** start **

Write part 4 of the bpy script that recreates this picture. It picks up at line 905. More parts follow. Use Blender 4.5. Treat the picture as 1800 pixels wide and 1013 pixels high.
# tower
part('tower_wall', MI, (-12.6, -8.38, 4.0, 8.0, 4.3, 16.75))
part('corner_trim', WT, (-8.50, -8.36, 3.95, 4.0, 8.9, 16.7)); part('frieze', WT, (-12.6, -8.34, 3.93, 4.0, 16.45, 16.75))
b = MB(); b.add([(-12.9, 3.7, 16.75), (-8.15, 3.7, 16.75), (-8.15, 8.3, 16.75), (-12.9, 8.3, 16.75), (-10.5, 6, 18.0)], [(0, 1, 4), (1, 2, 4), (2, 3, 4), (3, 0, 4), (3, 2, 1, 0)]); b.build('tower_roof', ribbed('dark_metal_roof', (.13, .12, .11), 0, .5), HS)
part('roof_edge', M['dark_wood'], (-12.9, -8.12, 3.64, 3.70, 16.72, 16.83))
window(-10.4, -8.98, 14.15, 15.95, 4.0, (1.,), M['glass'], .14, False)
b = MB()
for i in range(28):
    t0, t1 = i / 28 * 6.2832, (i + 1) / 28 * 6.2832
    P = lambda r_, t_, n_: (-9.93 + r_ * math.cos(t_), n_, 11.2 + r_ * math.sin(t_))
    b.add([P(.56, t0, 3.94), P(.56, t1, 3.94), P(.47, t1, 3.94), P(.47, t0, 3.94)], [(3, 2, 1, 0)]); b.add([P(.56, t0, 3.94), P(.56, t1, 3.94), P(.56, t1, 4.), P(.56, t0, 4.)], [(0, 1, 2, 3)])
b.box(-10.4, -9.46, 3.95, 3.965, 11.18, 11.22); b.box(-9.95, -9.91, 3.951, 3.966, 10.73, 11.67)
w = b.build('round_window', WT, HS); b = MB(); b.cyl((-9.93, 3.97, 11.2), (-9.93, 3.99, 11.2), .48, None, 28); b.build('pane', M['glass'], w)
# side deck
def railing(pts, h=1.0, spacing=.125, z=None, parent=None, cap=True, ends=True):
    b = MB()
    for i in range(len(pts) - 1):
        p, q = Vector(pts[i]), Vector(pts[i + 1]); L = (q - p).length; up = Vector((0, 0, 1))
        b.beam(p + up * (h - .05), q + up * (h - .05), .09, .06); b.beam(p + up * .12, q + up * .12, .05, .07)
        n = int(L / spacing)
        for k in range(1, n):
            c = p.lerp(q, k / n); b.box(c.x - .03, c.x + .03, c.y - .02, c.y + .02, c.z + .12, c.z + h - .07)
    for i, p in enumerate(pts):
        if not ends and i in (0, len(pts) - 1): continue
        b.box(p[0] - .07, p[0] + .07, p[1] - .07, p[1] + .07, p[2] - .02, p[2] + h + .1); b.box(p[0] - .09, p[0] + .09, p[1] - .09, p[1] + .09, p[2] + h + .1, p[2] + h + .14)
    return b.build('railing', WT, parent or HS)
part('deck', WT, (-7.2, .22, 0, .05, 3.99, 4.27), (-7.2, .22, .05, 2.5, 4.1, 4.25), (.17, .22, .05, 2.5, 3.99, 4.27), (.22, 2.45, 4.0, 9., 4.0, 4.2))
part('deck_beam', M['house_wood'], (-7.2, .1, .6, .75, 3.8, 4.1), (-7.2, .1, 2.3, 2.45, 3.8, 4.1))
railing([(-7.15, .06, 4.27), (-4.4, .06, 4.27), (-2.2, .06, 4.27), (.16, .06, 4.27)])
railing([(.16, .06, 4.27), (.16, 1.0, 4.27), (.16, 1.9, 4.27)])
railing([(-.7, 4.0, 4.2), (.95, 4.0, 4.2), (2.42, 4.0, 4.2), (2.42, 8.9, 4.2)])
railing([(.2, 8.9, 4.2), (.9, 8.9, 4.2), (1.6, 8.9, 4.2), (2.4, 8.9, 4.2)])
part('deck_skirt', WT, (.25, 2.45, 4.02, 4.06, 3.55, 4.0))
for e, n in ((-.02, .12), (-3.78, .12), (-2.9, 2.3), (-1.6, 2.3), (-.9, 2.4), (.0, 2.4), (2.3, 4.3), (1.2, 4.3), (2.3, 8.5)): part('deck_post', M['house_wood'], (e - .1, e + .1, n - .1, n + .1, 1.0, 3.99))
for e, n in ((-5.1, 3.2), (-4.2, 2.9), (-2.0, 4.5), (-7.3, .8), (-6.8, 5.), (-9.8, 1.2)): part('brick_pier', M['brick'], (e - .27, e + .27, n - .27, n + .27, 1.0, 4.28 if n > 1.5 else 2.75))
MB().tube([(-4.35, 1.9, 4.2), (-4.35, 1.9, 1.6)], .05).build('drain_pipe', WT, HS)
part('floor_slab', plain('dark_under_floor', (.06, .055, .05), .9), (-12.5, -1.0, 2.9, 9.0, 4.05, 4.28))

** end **

Your task is to repeat the data exactly, with nothing left out.

Write part 4 of the bpy script that recreates this picture. It picks up at line 905. More parts follow. Use Blender 4.5. Treat the picture as 1800 pixels wide and 1013 pixels high.
# tower
part('tower_wall', MI, (-12.6, -8.38, 4.0, 8.0, 4.3, 16.75))
part('corner_trim', WT, (-8.50, -8.36, 3.95, 4.0, 8.9, 16.7)); part('frieze', WT, (-12.6, -8.34, 3.93, 4.0, 16.45, 16.75))
b = MB(); b.add([(-12.9, 3.7, 16.75), (-8.15, 3.7, 16.75), (-8.15, 8.3, 16.75), (-12.9, 8.3, 16.75), (-10.5, 6, 18.0)], [(0, 1, 4), (1, 2, 4), (2, 3, 4), (3, 0, 4), (3, 2, 1, 0)]); b.build('tower_roof', ribbed('dark_metal_roof', (.13, .12, .11), 0, .5), HS)
part('roof_edge', M['dark_wood'], (-12.9, -8.12, 3.64, 3.70, 16.72, 16.83))
window(-10.4, -8.98, 14.15, 15.95, 4.0, (1.,), M['glass'], .14, False)
b = MB()
for i in range(28):
    t0, t1 = i / 28 * 6.2832, (i + 1) / 28 * 6.2832
    P = lambda r_, t_, n_: (-9.93 + r_ * math.cos(t_), n_, 11.2 + r_ * math.sin(t_))
    b.add([P(.56, t0, 3.94), P(.56, t1, 3.94), P(.47, t1, 3.94), P(.47, t0, 3.94)], [(3, 2, 1, 0)]); b.add([P(.56, t0, 3.94), P(.56, t1, 3.94), P(.56, t1, 4.), P(.56, t0, 4.)], [(0, 1, 2, 3)])
b.box(-10.4, -9.46, 3.95, 3.965, 11.18, 11.22); b.box(-9.95, -9.91, 3.951, 3.966, 10.73, 11.67)
w = b.build('round_window', WT, HS); b = MB(); b.cyl((-9.93, 3.97, 11.2), (-9.93, 3.99, 11.2), .48, None, 28); b.build('pane', M['glass'], w)
# side deck
def railing(pts, h=1.0, spacing=.125, z=None, parent=None, cap=True, ends=True):
    b = MB()
    for i in range(len(pts) - 1):
        p, q = Vector(pts[i]), Vector(pts[i + 1]); L = (q - p).length; up = Vector((0, 0, 1))
        b.beam(p + up * (h - .05), q + up * (h - .05), .09, .06); b.beam(p + up * .12, q + up * .12, .05, .07)
        n = int(L / spacing)
        for k in range(1, n):
            c = p.lerp(q, k / n); b.box(c.x - .03, c.x + .03, c.y - .02, c.y + .02, c.z + .12, c.z + h - .07)
    for i, p in enumerate(pts):
        if not ends and i in (0, len(pts) - 1): continue
        b.box(p[0] - .07, p[0] + .07, p[1] - .07, p[1] + .07, p[2] - .02, p[2] + h + .1); b.box(p[0] - .09, p[0] + .09, p[1] - .09, p[1] + .09, p[2] + h + .1, p[2] + h + .14)
    return b.build('railing', WT, parent or HS)
part('deck', WT, (-7.2, .22, 0, .05, 3.99, 4.27), (-7.2, .22, .05, 2.5, 4.1, 4.25), (.17, .22, .05, 2.5, 3.99, 4.27), (.22, 2.45, 4.0, 9., 4.0, 4.2))
part('deck_beam', M['house_wood'], (-7.2, .1, .6, .75, 3.8, 4.1), (-7.2, .1, 2.3, 2.45, 3.8, 4.1))
railing([(-7.15, .06, 4.27), (-4.4, .06, 4.27), (-2.2, .06, 4.27), (.16, .06, 4.27)])
railing([(.16, .06, 4.27), (.16, 1.0, 4.27), (.16, 1.9, 4.27)])
railing([(-.7, 4.0, 4.2), (.95, 4.0, 4.2), (2.42, 4.0, 4.2), (2.42, 8.9, 4.2)])
railing([(.2, 8.9, 4.2), (.9, 8.9, 4.2), (1.6, 8.9, 4.2), (2.4, 8.9, 4.2)])
part('deck_skirt', WT, (.25, 2.45, 4.02, 4.06, 3.55, 4.0))
for e, n in ((-.02, .12), (-3.78, .12), (-2.9, 2.3), (-1.6, 2.3), (-.9, 2.4), (.0, 2.4), (2.3, 4.3), (1.2, 4.3), (2.3, 8.5)): part('deck_post', M['house_wood'], (e - .1, e + .1, n - .1, n + .1, 1.0, 3.99))
for e, n in ((-5.1, 3.2), (-4.2, 2.9), (-2.0, 4.5), (-7.3, .8), (-6.8, 5.), (-9.8, 1.2)): part('brick_pier', M['brick'], (e - .27, e + .27, n - .27, n + .27, 1.0, 4.28 if n > 1.5 else 2.75))
MB().tube([(-4.35, 1.9, 4.2), (-4.35, 1.9, 1.6)], .05).build('drain_pipe', WT, HS)
part('floor_slab', plain('dark_under_floor', (.06, .055, .05), .9), (-12.5, -1.0, 2.9, 9.0, 4.05, 4.28))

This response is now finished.